Le cadre règlementaire et fiscal mondial est aussi en passe de changer la donne pour les entreprises. La réduction des gaz à effet de serre est au cœur des nouvelles règlementations qui vont lourdement impacter les entreprises les plus émettrices. Taxe carbone à l’importation, obligation de transparence des émissions de gaz à effet de serre (GES) des entreprises sur toute leur chaîne de valeur (Scopes 1, 2 et 3), subventions pour les projets bas carbone… Dans tous les pays, les projets de loi émergent et les mesures sont adoptées pour atteindre les objectifs ambitieux des Accords de Paris.

La transformation de la demande va aussi jouer un rôle fondamental dans les futures stratégies d’entreprise : les consommateurs des pays développés s’orientent de plus en plus vers des produits fabriqués localement. La provenance des produits joue maintenant un rôle dans le choix d’achat des clients, nouveau paramètre à prendre en compte pour des multinationales qui ont eu tendance à délocaliser leur production loin de leurs marchés.

Lorsque l’on regarde de plus près les projections du GIEC et des autres organismes faisant l’étude des risques physiques climatiques, force est de constater que ce sont principalement les pays dans lesquels les grandes multinationales occidentales ont délocalisé leur production qui seront les plus touchés par les effets du changement climatique. Investir pour s’adapter où elles sont implantées ou plier bagage et se rapprocher de leurs marchés, où l’impact sera moins fort : quelle stratégie pour les entreprises ?

 

La réindustrialisation comme stratégie attractive…

Se rapprocher de ses marchés semble être une stratégie gagnante pour les grandes entreprises car nombreux sont les arguments qui desservent les politiques d’adaptation.

Choisir de s’adapter, c’est investir massivement dans les rénovations ou constructions : des projets qui durent des années et doivent anticiper les évolutions à venir dans les vingt à trente prochaines années.

Ces investissements amoindrissent les capitaux qui pourraient financer des projets d’atténuation de plus grande ampleur.

Aussi, relocaliser représente une opportunité de taille pour les entreprises.

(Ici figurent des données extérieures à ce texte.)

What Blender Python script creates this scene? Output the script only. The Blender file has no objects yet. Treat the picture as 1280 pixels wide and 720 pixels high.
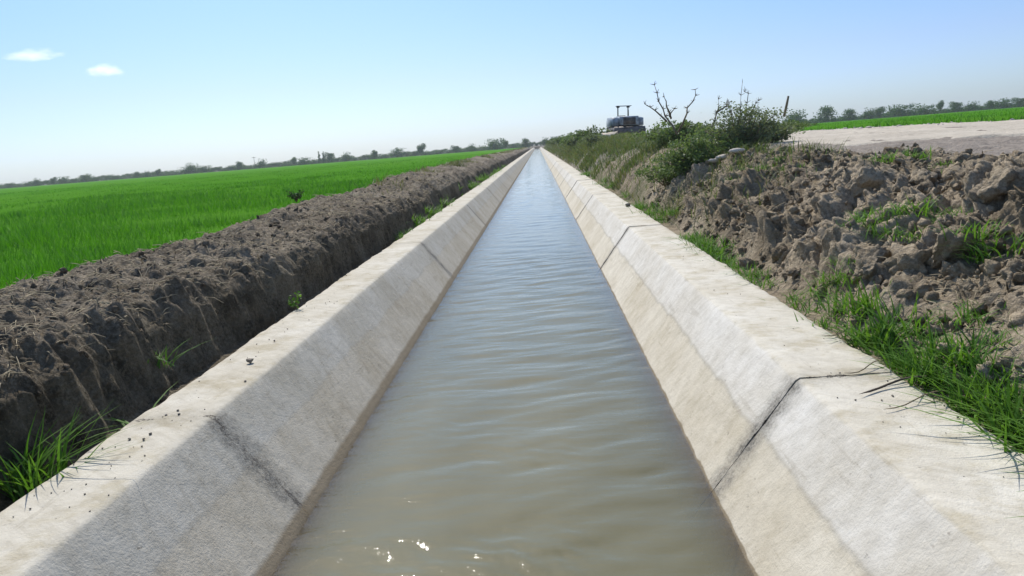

C’est l’occasion de rebattre les cartes des panels de fournisseurs dont le nombre et l’opacité d’information sur les conditions de production représentent un risque d’image et d’approvisionnement. Plus ambitieux encore, c’est l’occasion de revoir tout un processus de production qui est encore très demandeur en main d’œuvre et dont les matières premières requises sont celles que les taxes vont cibler du fait des émissions induites. C’est enfin l’occasion de montrer patte blanche auprès des consommateurs en apportant une transparence quasi-totale sur la constitution des produits et les conditions de travail dans lesquels ils sont produits. Rapprocher la production de ses consommateurs est aussi un moyen efficace d’éveiller l’attention des citoyens sur l’impact écologique de leur consommation. En France, cette tendance est à la hausse : en 2015, neuf entreprises relocalisaient leur production, elles étaient dix-neuf en 2017 et trente en 2020.

 

…mais qui ne se réalisera pas sans tenir compte de toutes les parties prenantes

Les collaborateurs sont une pierre angulaire de la stratégie de relocalisation pour embaucher la main d’œuvre nécessaire à ses opérations. D’une part, l’entreprise doit adapter son appareil productif à la main d’œuvre locale : la tension du marché de l’emploi en France sur les employés d’usine est telle qu’il serait difficile d’envisager la relocalisation d’une entreprise industrielle qui n’intègre pas un fort taux de robotisation dans ses activités. D’autre part, ce nouvel acteur du marché local doit afficher une réelle transparence de ses conditions de travail pour être attractif : le travail en usine aujourd’hui n’est pas le même qu’il y a 40 ans, mais ce n’est pas gravé dans les mentalités, qui ne connaissent le travail en usine que par les récits dénonciateurs de leurs aïeux.

Les citoyens jouent aussi un rôle déterminant dans la relocalisation des entreprises. En effet, relocaliser sa production à côté des riverains ne rime pas toujours dans les esprits avec l’objectif de réduire les émissions de GES. Au contraire, la perception de la pollution est plus proche, et à cela s’ajoute l’augmentation du traffic et la pollution sonore. C’est dans une concertation entre citoyens et industriels qu’une relocalisation pourra être opérée, pouvant donner lieu à de nouveaux modèles d’entreprises localement intégrés.

Enfin, les clients apporteront la confirmation ou l’infirmation de la viabilité du modèle et devront être regardés avec la plus grande attention. Premièrement, la relocalisation va générer une hausse des prix des biens vendus par les entreprises pour rentabiliser les investissements et absorber les coûts de production accrus. L’effort proviendra aussi du portefeuille du consommateur qui consentira à payer pour un bien produit localement. Ce sera alors encore une histoire de compromis avec l’industriel car un consommateur n’est pas prêt à doubler son prix d’achat pour le même bien, produit en local ou non. Nous verrons donc une modification des gammes de produits proposés par les industriels : à plus haute valeur ajoutée, plus durables, plus réparables, moins énergivores, …

En conclusion, les contraintes qui pèsent sur les multinationales se multiplient : elles peuvent provenir du climat, des consommateurs, des états, et bien d’autres sources. Par le passé, les entreprises ont toujours montré une agilité sans précédent face aux risques qui les menaçaient. Cependant, la contrainte climatique et le besoin d’atténuer leurs émissions rendent le travail des entreprises plus complexe car ce sont des indicateurs qui n’ont été que très peu pris en compte auparavant. Mais derrière la menace se cache aussi une opportunité : celle de créer un projet d’entreprise qui engage tous ses employés, ses dirigeants, ses clients, ses fournisseurs. C’est la condition de réussite de ce vaste projet de transformation : rendre désirable le changement pour toutes ses parties prenantes.